What is required =>
A faithful transcription of all the data is required.

Source material =>

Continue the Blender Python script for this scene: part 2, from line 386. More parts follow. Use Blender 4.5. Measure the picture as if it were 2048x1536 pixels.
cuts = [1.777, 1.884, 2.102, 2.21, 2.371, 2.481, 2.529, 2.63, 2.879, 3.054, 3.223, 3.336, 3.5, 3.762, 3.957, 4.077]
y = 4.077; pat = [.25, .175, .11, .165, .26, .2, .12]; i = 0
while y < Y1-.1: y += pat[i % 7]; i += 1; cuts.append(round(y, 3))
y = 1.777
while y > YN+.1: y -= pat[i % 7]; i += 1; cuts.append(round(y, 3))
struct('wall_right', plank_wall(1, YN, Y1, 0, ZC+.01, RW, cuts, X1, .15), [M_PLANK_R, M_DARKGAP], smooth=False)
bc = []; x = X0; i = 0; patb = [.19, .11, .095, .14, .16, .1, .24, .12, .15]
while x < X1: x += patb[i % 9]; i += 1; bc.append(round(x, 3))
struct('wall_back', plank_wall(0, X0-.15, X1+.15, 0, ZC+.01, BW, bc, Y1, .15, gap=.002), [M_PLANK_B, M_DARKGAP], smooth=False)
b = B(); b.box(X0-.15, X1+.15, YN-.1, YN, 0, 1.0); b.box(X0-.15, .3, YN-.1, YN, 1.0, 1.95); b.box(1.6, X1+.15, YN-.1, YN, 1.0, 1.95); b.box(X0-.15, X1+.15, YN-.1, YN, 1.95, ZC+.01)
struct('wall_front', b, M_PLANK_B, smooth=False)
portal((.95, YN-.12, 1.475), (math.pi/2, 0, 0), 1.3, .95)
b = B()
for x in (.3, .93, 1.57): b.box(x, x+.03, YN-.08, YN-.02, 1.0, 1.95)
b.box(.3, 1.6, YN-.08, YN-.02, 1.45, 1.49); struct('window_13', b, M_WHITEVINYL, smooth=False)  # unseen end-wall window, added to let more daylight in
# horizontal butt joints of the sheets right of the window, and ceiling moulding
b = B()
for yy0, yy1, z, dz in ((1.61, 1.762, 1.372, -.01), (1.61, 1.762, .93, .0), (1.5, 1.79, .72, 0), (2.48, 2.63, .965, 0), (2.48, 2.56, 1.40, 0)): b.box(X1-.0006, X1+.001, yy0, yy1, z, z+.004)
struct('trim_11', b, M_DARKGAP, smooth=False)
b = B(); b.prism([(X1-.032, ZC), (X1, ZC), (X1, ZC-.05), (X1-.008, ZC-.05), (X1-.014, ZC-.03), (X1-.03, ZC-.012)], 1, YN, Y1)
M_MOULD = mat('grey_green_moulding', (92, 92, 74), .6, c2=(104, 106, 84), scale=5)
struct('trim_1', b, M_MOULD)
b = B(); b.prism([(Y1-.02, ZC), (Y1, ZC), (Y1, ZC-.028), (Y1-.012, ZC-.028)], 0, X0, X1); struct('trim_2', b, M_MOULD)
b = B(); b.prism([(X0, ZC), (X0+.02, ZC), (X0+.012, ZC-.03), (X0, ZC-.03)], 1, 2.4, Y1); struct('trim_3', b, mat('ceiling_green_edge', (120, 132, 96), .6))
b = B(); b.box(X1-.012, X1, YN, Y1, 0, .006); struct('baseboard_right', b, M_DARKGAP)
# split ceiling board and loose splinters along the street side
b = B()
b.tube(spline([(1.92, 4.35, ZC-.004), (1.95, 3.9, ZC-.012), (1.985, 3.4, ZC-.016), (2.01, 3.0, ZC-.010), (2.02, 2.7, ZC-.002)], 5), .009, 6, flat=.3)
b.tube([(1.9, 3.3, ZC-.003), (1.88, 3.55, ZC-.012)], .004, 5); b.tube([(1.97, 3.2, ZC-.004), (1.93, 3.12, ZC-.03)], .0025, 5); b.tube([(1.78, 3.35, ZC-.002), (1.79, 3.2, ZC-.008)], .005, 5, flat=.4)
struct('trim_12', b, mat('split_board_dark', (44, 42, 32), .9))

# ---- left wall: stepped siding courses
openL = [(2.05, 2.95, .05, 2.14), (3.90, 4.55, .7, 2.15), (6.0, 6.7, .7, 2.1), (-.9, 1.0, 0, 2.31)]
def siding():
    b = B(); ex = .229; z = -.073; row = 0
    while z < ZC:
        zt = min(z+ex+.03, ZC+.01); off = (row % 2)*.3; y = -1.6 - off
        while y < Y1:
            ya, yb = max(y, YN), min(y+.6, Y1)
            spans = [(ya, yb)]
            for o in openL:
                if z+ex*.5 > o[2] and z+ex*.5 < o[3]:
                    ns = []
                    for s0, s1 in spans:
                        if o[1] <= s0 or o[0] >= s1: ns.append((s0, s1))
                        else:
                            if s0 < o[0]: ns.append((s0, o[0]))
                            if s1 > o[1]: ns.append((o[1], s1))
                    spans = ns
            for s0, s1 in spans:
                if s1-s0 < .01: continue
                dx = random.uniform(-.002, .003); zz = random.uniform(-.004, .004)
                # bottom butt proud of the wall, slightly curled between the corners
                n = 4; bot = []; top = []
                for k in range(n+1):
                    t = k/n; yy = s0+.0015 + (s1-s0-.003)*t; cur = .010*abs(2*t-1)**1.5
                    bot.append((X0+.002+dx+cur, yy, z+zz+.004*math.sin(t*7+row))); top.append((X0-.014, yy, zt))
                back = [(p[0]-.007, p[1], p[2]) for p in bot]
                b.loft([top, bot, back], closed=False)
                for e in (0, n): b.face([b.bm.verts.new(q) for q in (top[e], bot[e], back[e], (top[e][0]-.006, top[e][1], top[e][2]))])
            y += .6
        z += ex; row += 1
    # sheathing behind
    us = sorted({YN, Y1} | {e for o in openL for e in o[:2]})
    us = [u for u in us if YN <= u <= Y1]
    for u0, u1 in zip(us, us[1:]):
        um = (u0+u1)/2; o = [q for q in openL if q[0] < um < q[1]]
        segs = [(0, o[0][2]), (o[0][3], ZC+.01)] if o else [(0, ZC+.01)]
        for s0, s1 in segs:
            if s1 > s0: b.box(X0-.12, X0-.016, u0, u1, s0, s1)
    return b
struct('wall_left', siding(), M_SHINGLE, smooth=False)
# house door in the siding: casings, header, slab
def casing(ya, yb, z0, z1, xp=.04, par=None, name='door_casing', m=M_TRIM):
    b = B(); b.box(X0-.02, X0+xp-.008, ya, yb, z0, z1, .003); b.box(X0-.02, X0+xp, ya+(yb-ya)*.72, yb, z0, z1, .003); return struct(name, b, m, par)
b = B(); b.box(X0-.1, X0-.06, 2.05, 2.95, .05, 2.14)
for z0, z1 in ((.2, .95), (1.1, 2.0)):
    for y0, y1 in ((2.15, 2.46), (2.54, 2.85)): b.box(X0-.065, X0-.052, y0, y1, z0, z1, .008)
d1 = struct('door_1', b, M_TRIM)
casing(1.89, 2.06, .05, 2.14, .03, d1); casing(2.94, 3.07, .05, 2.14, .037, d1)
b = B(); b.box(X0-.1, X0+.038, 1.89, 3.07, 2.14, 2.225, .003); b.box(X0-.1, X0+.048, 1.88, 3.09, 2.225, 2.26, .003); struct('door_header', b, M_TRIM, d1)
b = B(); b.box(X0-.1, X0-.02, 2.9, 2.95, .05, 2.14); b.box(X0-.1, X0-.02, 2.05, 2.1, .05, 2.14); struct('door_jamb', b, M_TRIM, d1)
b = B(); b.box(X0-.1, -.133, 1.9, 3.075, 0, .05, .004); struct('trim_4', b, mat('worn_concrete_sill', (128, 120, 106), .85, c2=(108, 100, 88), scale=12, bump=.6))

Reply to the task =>
Continue the Blender Python script for this scene: part 2, from line 386. More parts follow. Use Blender 4.5. Measure the picture as if it were 2048x1536 pixels.
cuts = [1.777, 1.884, 2.102, 2.21, 2.371, 2.481, 2.529, 2.63, 2.879, 3.054, 3.223, 3.336, 3.5, 3.762, 3.957, 4.077]
y = 4.077; pat = [.25, .175, .11, .165, .26, .2, .12]; i = 0
while y < Y1-.1: y += pat[i % 7]; i += 1; cuts.append(round(y, 3))
y = 1.777
while y > YN+.1: y -= pat[i % 7]; i += 1; cuts.append(round(y, 3))
struct('wall_right', plank_wall(1, YN, Y1, 0, ZC+.01, RW, cuts, X1, .15), [M_PLANK_R, M_DARKGAP], smooth=False)
bc = []; x = X0; i = 0; patb = [.19, .11, .095, .14, .16, .1, .24, .12, .15]
while x < X1: x += patb[i % 9]; i += 1; bc.append(round(x, 3))
struct('wall_back', plank_wall(0, X0-.15, X1+.15, 0, ZC+.01, BW, bc, Y1, .15, gap=.002), [M_PLANK_B, M_DARKGAP], smooth=False)
b = B(); b.box(X0-.15, X1+.15, YN-.1, YN, 0, 1.0); b.box(X0-.15, .3, YN-.1, YN, 1.0, 1.95); b.box(1.6, X1+.15, YN-.1, YN, 1.0, 1.95); b.box(X0-.15, X1+.15, YN-.1, YN, 1.95, ZC+.01)
struct('wall_front', b, M_PLANK_B, smooth=False)
portal((.95, YN-.12, 1.475), (math.pi/2, 0, 0), 1.3, .95)
b = B()
for x in (.3, .93, 1.57): b.box(x, x+.03, YN-.08, YN-.02, 1.0, 1.95)
b.box(.3, 1.6, YN-.08, YN-.02, 1.45, 1.49); struct('window_13', b, M_WHITEVINYL, smooth=False)  # unseen end-wall window, added to let more daylight in
# horizontal butt joints of the sheets right of the window, and ceiling moulding
b = B()
for yy0, yy1, z, dz in ((1.61, 1.762, 1.372, -.01), (1.61, 1.762, .93, .0), (1.5, 1.79, .72, 0), (2.48, 2.63, .965, 0), (2.48, 2.56, 1.40, 0)): b.box(X1-.0006, X1+.001, yy0, yy1, z, z+.004)
struct('trim_11', b, M_DARKGAP, smooth=False)
b = B(); b.prism([(X1-.032, ZC), (X1, ZC), (X1, ZC-.05), (X1-.008, ZC-.05), (X1-.014, ZC-.03), (X1-.03, ZC-.012)], 1, YN, Y1)
M_MOULD = mat('grey_green_moulding', (92, 92, 74), .6, c2=(104, 106, 84), scale=5)
struct('trim_1', b, M_MOULD)
b = B(); b.prism([(Y1-.02, ZC), (Y1, ZC), (Y1, ZC-.028), (Y1-.012, ZC-.028)], 0, X0, X1); struct('trim_2', b, M_MOULD)
b = B(); b.prism([(X0, ZC), (X0+.02, ZC), (X0+.012, ZC-.03), (X0, ZC-.03)], 1, 2.4, Y1); struct('trim_3', b, mat('ceiling_green_edge', (120, 132, 96), .6))
b = B(); b.box(X1-.012, X1, YN, Y1, 0, .006); struct('baseboard_right', b, M_DARKGAP)
# split ceiling board and loose splinters along the street side
b = B()
b.tube(spline([(1.92, 4.35, ZC-.004), (1.95, 3.9, ZC-.012), (1.985, 3.4, ZC-.016), (2.01, 3.0, ZC-.010), (2.02, 2.7, ZC-.002)], 5), .009, 6, flat=.3)
b.tube([(1.9, 3.3, ZC-.003), (1.88, 3.55, ZC-.012)], .004, 5); b.tube([(1.97, 3.2, ZC-.004), (1.93, 3.12, ZC-.03)], .0025, 5); b.tube([(1.78, 3.35, ZC-.002), (1.79, 3.2, ZC-.008)], .005, 5, flat=.4)
struct('trim_12', b, mat('split_board_dark', (44, 42, 32), .9))

# ---- left wall: stepped siding courses
openL = [(2.05, 2.95, .05, 2.14), (3.90, 4.55, .7, 2.15), (6.0, 6.7, .7, 2.1), (-.9, 1.0, 0, 2.31)]
def siding():
    b = B(); ex = .229; z = -.073; row = 0
    while z < ZC:
        zt = min(z+ex+.03, ZC+.01); off = (row % 2)*.3; y = -1.6 - off
        while y < Y1:
            ya, yb = max(y, YN), min(y+.6, Y1)
            spans = [(ya, yb)]
            for o in openL:
                if z+ex*.5 > o[2] and z+ex*.5 < o[3]:
                    ns = []
                    for s0, s1 in spans:
                        if o[1] <= s0 or o[0] >= s1: ns.append((s0, s1))
                        else:
                            if s0 < o[0]: ns.append((s0, o[0]))
                            if s1 > o[1]: ns.append((o[1], s1))
                    spans = ns
            for s0, s1 in spans:
                if s1-s0 < .01: continue
                dx = random.uniform(-.002, .003); zz = random.uniform(-.004, .004)
                # bottom butt proud of the wall, slightly curled between the corners
                n = 4; bot = []; top = []
                for k in range(n+1):
                    t = k/n; yy = s0+.0015 + (s1-s0-.003)*t; cur = .010*abs(2*t-1)**1.5
                    bot.append((X0+.002+dx+cur, yy, z+zz+.004*math.sin(t*7+row))); top.append((X0-.014, yy, zt))
                back = [(p[0]-.007, p[1], p[2]) for p in bot]
                b.loft([top, bot, back], closed=False)
                for e in (0, n): b.face([b.bm.verts.new(q) for q in (top[e], bot[e], back[e], (top[e][0]-.006, top[e][1], top[e][2]))])
            y += .6
        z += ex; row += 1
    # sheathing behind
    us = sorted({YN, Y1} | {e for o in openL for e in o[:2]})
    us = [u for u in us if YN <= u <= Y1]
    for u0, u1 in zip(us, us[1:]):
        um = (u0+u1)/2; o = [q for q in openL if q[0] < um < q[1]]
        segs = [(0, o[0][2]), (o[0][3], ZC+.01)] if o else [(0, ZC+.01)]
        for s0, s1 in segs:
            if s1 > s0: b.box(X0-.12, X0-.016, u0, u1, s0, s1)
    return b
struct('wall_left', siding(), M_SHINGLE, smooth=False)
# house door in the siding: casings, header, slab
def casing(ya, yb, z0, z1, xp=.04, par=None, name='door_casing', m=M_TRIM):
    b = B(); b.box(X0-.02, X0+xp-.008, ya, yb, z0, z1, .003); b.box(X0-.02, X0+xp, ya+(yb-ya)*.72, yb, z0, z1, .003); return struct(name, b, m, par)
b = B(); b.box(X0-.1, X0-.06, 2.05, 2.95, .05, 2.14)
for z0, z1 in ((.2, .95), (1.1, 2.0)):
    for y0, y1 in ((2.15, 2.46), (2.54, 2.85)): b.box(X0-.065, X0-.052, y0, y1, z0, z1, .008)
d1 = struct('door_1', b, M_TRIM)
casing(1.89, 2.06, .05, 2.14, .03, d1); casing(2.94, 3.07, .05, 2.14, .037, d1)
b = B(); b.box(X0-.1, X0+.038, 1.89, 3.07, 2.14, 2.225, .003); b.box(X0-.1, X0+.048, 1.88, 3.09, 2.225, 2.26, .003); struct('door_header', b, M_TRIM, d1)
b = B(); b.box(X0-.1, X0-.02, 2.9, 2.95, .05, 2.14); b.box(X0-.1, X0-.02, 2.05, 2.1, .05, 2.14); struct('door_jamb', b, M_TRIM, d1)
b = B(); b.box(X0-.1, -.133, 1.9, 3.075, 0, .05, .004); struct('trim_4', b, mat('worn_concrete_sill', (128, 120, 106), .85, c2=(108, 100, 88), scale=12, bump=.6))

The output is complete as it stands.